The images disappeared with a clap of thunder and a single word, ‘TIBOLT’. Jonah looked over at his grandfather, who had a proud look on his face. “You are going to be fine,” Bobby Joe said.

“I feel like I’m losing my mind,” Jonah said, fighting back tears.

4. How many books have you written/published? Are currently working on any new ones now?

Written, 4. Published 2 . There are some stories that will never see the light of day. I’m currently working on book 2 of The Children of Nox series. I’m also working on two stand alone novels, one is called Dragon’s Eye and the other is Chaos and the Beltane.

5. Why did you pick the genre that you currently write in, and have you/are you ever going to try another genre?

I don’t think we pick the genre we write in. I think in some ways it chooses us. We are nothing more than conduits, receiving the story and translating worlds that already exist.

6. Who is your favorite writer, and why?

WOW that is a loaded question…I have to start with Stephen King and David B. Coe then Frank Herbert.

Each one great story tellers in their own right and hopefully one day they will read something I have written. Although Frank Herbert would be a little harder to hear from…lol.

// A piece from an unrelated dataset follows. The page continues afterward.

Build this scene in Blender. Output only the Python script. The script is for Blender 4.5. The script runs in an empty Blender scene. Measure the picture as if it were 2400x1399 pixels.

7. Do you have a favorite book? If so, what is it?

There are too many.

8. Tell us a little about your creative process…

I write the bones first. Then I start with a blank page again and do the rewrite. At this point I know that it is clear what is going to happen in the story. Also I can play with the style more and have more fun with the words. I don’t use an outline. I can’t stand losing the surprise when I read or write.

9. Where can readers find you or your books online?

My twitter @JoannHBuchanan

My FB is


I Am Wolf Book 1 Children of Nox you can order it at any book store. Also it’s located on Amazon

Soulless Light

10. What’s the best and worst experiences you’ve had as a writer?

The best experience was getting my first contract for Soulless Light. That was the first publication I received and it was a novella so I wasn’t expecting it at all.

The worst part is the waiting. You are constantly in a waiting game in this field. You are waiting to receive notice from agents, publishers and editors. You never know what to think and if people are going to take you on. All of it is a risk in this business. You never know what people are going to like. It takes a lot of time and in that time, just keep writing. That is the best way to take care of the waiting game.

11. What’s your ultimate goal as a writer?

I would love to see inspiration come from what I write. I would like people to really enjoy my work. That’s really what it’s all about. Ultimately I would love to see I Am Wolf turned into a movie. I mean what writer doesn’t want that…lol. Seriously though, I just want my readers to love what they read.